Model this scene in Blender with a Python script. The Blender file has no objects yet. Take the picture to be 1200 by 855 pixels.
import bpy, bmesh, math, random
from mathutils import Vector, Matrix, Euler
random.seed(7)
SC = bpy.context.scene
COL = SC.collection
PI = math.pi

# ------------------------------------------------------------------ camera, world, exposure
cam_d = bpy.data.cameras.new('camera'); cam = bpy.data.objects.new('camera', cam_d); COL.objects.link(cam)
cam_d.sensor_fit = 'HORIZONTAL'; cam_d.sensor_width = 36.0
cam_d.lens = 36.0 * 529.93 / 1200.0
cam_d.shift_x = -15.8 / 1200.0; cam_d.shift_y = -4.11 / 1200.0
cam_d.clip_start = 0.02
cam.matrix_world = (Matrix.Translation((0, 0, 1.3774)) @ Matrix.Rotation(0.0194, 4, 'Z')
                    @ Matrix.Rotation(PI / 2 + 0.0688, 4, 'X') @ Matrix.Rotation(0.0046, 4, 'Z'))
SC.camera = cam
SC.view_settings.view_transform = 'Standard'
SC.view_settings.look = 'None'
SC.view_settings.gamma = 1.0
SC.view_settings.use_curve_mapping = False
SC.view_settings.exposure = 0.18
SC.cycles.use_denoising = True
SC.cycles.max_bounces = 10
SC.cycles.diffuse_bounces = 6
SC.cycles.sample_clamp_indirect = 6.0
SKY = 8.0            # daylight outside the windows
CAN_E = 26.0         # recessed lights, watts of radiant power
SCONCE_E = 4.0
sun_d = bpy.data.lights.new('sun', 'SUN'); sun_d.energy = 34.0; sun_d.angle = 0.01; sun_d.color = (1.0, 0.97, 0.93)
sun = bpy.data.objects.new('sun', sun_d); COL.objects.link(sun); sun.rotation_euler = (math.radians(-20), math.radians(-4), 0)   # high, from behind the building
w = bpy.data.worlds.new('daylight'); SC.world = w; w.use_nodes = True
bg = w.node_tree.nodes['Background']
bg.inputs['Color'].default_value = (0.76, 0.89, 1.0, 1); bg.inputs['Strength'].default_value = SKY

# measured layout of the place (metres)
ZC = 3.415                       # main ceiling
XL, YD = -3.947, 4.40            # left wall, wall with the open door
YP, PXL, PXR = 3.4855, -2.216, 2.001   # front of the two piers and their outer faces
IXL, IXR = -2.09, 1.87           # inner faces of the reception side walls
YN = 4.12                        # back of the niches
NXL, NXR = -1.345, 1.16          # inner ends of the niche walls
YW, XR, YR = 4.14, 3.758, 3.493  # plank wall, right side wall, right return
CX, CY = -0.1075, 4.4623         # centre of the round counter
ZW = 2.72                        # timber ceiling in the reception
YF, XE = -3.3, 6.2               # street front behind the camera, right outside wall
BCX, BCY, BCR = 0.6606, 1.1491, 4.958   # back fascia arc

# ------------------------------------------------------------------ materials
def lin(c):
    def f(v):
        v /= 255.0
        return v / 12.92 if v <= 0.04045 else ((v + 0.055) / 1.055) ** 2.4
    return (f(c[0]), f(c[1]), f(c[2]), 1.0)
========
* _What to do_
Word for word, write out all of the data above.

* _The solution_
Model this scene in Blender with a Python script. The Blender file has no objects yet. Take the picture to be 1200 by 855 pixels.
import bpy, bmesh, math, random
from mathutils import Vector, Matrix, Euler
random.seed(7)
SC = bpy.context.scene
COL = SC.collection
PI = math.pi

# ------------------------------------------------------------------ camera, world, exposure
cam_d = bpy.data.cameras.new('camera'); cam = bpy.data.objects.new('camera', cam_d); COL.objects.link(cam)
cam_d.sensor_fit = 'HORIZONTAL'; cam_d.sensor_width = 36.0
cam_d.lens = 36.0 * 529.93 / 1200.0
cam_d.shift_x = -15.8 / 1200.0; cam_d.shift_y = -4.11 / 1200.0
cam_d.clip_start = 0.02
cam.matrix_world = (Matrix.Translation((0, 0, 1.3774)) @ Matrix.Rotation(0.0194, 4, 'Z')
                    @ Matrix.Rotation(PI / 2 + 0.0688, 4, 'X') @ Matrix.Rotation(0.0046, 4, 'Z'))
SC.camera = cam
SC.view_settings.view_transform = 'Standard'
SC.view_settings.look = 'None'
SC.view_settings.gamma = 1.0
SC.view_settings.use_curve_mapping = False
SC.view_settings.exposure = 0.18
SC.cycles.use_denoising = True
SC.cycles.max_bounces = 10
SC.cycles.diffuse_bounces = 6
SC.cycles.sample_clamp_indirect = 6.0
SKY = 8.0            # daylight outside the windows
CAN_E = 26.0         # recessed lights, watts of radiant power
SCONCE_E = 4.0
sun_d = bpy.data.lights.new('sun', 'SUN'); sun_d.energy = 34.0; sun_d.angle = 0.01; sun_d.color = (1.0, 0.97, 0.93)
sun = bpy.data.objects.new('sun', sun_d); COL.objects.link(sun); sun.rotation_euler = (math.radians(-20), math.radians(-4), 0)   # high, from behind the building
w = bpy.data.worlds.new('daylight'); SC.world = w; w.use_nodes = True
bg = w.node_tree.nodes['Background']
bg.inputs['Color'].default_value = (0.76, 0.89, 1.0, 1); bg.inputs['Strength'].default_value = SKY

# measured layout of the place (metres)
ZC = 3.415                       # main ceiling
XL, YD = -3.947, 4.40            # left wall, wall with the open door
YP, PXL, PXR = 3.4855, -2.216, 2.001   # front of the two piers and their outer faces
IXL, IXR = -2.09, 1.87           # inner faces of the reception side walls
YN = 4.12                        # back of the niches
NXL, NXR = -1.345, 1.16          # inner ends of the niche walls
YW, XR, YR = 4.14, 3.758, 3.493  # plank wall, right side wall, right return
CX, CY = -0.1075, 4.4623         # centre of the round counter
ZW = 2.72                        # timber ceiling in the reception
YF, XE = -3.3, 6.2               # street front behind the camera, right outside wall
BCX, BCY, BCR = 0.6606, 1.1491, 4.958   # back fascia arc

# ------------------------------------------------------------------ materials
def lin(c):
    def f(v):
        v /= 255.0
        return v / 12.92 if v <= 0.04045 else ((v + 0.055) / 1.055) ** 2.4
    return (f(c[0]), f(c[1]), f(c[2]), 1.0)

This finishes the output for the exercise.